After having been off the road since 5th of May. Having pulled the slave off twice. Having stripped and rebuilt the master 6 times. Having read countless articles and viewed dozens of You tube clips on bleeding clutches and brakes. Having endured countless barbs from my Harley riding mates. Having sought out and consulted every bike guru I could find. Having cursed every god known to man and invented new ones just so I could curse them too I did it. At 4:30 today I finally bled that damn clutch.
And the frustrating thing is I have no idea why this time out of all of the hundreds of times I tried, it worked.
I tried manual bleeding, vacuum bleeding and reverse pressure bleeding, fast bleeding, slow bleeding, bleeding with the engine running, bleeding with the bike laid over. I tapped and downright bashed every part of the system I could reach to dislodge bubbles, tied the handle down, let it stand for a week, let it stand for a week with the handle tied down.
Up until this morning I had spent more than twenty fruitless hours over three weekends trying to get the system bled. And today was D day. Such was my level of frustration with this stinking bike that if it didn't bleed today I was going to sell it. Indeed if I had won lotto at any time in the last week my first action would have been to put the bloody thing through the car shredder at Hexham.
I had some advice last night which saved the day.
Try as I might I could not get pressure up, the handle would feel vaguely hard but nothing more which lead me to suspect the seals were bypassing. (Ok all you guys with dirty minds I get what I just wrote!) The bore of the cylinder was like a mirror no scoring to worry about. The seals were fine and not nicked.
I had been using clean brake fluid to lubricate the seals. A guy on some forum somewhere said this is often not good enough. He suggested assembling the master cylinder using PBR Red grease which ironically is blue. At the same time I decided to prime the master cylinder before I reattached the line because I read that somewhere too.
Bingo, it worked first time......Pressure up.... for five pulls and then nothing. I continued bleeding for another hour without a single bubble coming out but still no pressure so I pulled the master cylinder apart again repeated the process and bingo pressure up again....for five pulls and then nothing. I bled for another hour still no bubbles so I pulled the master cylinder apart for the third time today and I examined everything with a magnifying glass. There was nothing I could see which would cause the problem so I went inside for a late lunch and wrote the add to sell the bike.
The bike must have figured out I was serious because when I reassembled the master cylinder and primed it. The pressure came up and stayed up. Why it did that time I have no idea. Theoretically there should be a bubble of air in the banjo bolt but the pressure stayed up. I went for a 40 kay ride and the pressure stayed up with no sign of the previously slipping clutch.
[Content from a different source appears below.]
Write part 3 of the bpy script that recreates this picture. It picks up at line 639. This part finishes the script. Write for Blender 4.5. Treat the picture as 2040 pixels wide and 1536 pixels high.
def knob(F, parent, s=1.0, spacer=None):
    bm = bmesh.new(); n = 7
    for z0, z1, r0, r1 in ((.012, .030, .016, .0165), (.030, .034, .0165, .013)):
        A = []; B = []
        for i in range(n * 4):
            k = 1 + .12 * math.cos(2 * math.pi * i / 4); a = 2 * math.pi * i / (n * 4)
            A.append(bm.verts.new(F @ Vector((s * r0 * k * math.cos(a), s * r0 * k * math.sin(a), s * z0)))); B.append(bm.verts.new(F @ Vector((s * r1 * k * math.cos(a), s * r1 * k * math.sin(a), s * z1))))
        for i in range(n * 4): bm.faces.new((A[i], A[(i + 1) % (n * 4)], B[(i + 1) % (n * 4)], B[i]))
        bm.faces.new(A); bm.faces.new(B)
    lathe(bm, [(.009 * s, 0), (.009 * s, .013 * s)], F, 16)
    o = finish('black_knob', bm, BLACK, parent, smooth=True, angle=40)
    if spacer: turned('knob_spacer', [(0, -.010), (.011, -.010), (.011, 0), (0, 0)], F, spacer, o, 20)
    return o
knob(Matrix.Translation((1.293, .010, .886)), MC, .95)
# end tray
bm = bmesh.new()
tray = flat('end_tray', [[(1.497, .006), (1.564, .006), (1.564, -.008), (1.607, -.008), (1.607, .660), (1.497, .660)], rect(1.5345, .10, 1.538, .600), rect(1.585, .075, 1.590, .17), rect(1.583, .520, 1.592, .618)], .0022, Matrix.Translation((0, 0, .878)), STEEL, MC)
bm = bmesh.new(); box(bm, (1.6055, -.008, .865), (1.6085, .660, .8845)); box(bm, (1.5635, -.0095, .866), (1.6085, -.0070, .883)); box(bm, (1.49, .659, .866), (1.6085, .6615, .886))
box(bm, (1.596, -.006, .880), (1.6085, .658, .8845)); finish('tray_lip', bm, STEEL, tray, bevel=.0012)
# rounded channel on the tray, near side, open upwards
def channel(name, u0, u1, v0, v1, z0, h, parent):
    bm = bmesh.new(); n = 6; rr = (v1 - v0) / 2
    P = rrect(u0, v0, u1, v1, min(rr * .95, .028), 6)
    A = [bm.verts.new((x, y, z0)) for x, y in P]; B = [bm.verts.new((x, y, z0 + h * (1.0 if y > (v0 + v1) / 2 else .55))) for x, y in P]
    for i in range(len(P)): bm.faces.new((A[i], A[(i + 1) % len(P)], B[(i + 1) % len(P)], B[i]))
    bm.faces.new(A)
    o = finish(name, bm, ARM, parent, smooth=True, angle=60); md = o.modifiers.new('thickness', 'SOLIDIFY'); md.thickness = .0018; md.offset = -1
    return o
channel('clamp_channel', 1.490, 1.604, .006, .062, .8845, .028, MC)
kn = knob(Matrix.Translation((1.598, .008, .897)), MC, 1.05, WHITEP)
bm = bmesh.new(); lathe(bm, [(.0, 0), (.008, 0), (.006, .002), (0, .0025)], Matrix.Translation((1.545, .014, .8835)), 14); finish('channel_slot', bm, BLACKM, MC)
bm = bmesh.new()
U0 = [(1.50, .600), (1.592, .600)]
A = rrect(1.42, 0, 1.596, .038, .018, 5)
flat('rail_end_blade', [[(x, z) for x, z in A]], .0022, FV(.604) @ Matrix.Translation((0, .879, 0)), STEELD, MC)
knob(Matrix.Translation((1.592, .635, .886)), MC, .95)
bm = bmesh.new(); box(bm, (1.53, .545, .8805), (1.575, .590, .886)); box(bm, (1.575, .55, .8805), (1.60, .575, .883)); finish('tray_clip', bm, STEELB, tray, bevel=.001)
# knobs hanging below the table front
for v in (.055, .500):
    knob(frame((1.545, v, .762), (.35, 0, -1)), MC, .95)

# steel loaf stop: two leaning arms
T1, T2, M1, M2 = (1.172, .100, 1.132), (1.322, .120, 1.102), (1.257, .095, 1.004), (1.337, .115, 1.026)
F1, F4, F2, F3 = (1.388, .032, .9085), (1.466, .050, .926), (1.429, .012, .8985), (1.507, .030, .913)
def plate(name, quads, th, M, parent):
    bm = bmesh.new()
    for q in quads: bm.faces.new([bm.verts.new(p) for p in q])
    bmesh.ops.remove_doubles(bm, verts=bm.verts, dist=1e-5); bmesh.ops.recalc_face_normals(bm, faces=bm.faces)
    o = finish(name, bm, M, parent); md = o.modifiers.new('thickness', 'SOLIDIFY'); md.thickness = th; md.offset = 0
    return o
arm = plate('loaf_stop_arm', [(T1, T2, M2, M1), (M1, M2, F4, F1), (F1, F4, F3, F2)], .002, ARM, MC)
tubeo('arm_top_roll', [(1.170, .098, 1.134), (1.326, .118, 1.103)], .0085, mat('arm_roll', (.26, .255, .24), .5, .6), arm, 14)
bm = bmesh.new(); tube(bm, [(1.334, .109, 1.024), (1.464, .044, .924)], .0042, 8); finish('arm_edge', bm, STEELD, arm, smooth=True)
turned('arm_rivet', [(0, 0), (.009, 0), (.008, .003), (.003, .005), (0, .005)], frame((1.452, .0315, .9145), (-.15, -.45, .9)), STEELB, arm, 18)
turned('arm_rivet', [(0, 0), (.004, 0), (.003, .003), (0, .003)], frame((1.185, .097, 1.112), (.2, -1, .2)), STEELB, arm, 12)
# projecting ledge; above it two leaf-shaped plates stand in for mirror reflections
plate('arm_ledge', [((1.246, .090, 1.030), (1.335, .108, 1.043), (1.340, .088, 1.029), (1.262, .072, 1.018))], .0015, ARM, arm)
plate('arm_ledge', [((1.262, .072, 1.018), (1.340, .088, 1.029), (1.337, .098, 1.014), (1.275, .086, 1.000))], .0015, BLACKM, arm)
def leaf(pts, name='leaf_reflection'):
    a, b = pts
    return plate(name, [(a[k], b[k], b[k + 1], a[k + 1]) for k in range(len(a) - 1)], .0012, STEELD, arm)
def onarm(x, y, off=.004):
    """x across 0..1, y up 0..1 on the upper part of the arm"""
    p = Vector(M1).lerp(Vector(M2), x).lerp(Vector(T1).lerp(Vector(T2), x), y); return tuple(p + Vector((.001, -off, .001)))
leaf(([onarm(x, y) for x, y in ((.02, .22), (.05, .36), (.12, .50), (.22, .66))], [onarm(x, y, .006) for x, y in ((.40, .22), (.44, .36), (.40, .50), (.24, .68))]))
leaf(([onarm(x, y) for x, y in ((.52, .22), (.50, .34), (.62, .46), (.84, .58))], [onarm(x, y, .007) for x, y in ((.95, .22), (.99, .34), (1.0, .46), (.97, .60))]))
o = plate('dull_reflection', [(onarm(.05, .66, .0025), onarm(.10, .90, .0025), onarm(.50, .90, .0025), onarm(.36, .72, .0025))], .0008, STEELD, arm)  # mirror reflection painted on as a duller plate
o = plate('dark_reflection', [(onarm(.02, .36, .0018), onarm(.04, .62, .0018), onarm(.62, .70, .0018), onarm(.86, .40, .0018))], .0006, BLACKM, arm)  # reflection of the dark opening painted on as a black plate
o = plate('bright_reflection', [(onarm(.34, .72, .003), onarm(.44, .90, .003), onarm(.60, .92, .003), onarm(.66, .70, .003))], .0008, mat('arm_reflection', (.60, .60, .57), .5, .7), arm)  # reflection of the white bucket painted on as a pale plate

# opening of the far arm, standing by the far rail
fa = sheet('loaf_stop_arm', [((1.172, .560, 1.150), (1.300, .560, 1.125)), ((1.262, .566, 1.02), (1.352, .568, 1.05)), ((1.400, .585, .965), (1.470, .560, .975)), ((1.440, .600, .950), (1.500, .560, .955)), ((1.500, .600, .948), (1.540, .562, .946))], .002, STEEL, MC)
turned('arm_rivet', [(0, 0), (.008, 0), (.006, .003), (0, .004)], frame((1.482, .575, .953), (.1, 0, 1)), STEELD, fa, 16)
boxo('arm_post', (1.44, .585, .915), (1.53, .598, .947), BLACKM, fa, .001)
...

So what I have learned. (In addition to the stuff I posted before)
There is a small bleed hole which is is positioned in between the two seals. It's function is to modulate the return stroke of the clutch. If you let your system get full of crap little pieces of it float up and potentially block that hole. The pressure can't escape so the clutch gets held on and slips. I was scrupulously clean when I rebuilt the cylinder the first time but as a bike guru pointed out the lines are still full of crap so as you work the clutch little pieces of crap find their way back into the master cylinder.
My bike was fine for about forty kays and then one of these pieces obviously blocked the port and the clutch starting slipping. Bike guru had the same problem on a Blackbird and kept a piece of fuse wire to unblock the hole. The only way to ensure the problem is completely gone is to replace the lines.
If you can't get pressure up suspect a bubble of air is trapped in the master cylinder. Even if you are not getting any bubbles out suspect the master cylinder and prime it. It worked three times for me.
Use PBR Red grease when you reassemble the master cylinder.
I probably know heaps of other stuff which I can't remember so if you are having problems I would be happy share what I know.
Maybe now I can get some riding done!!!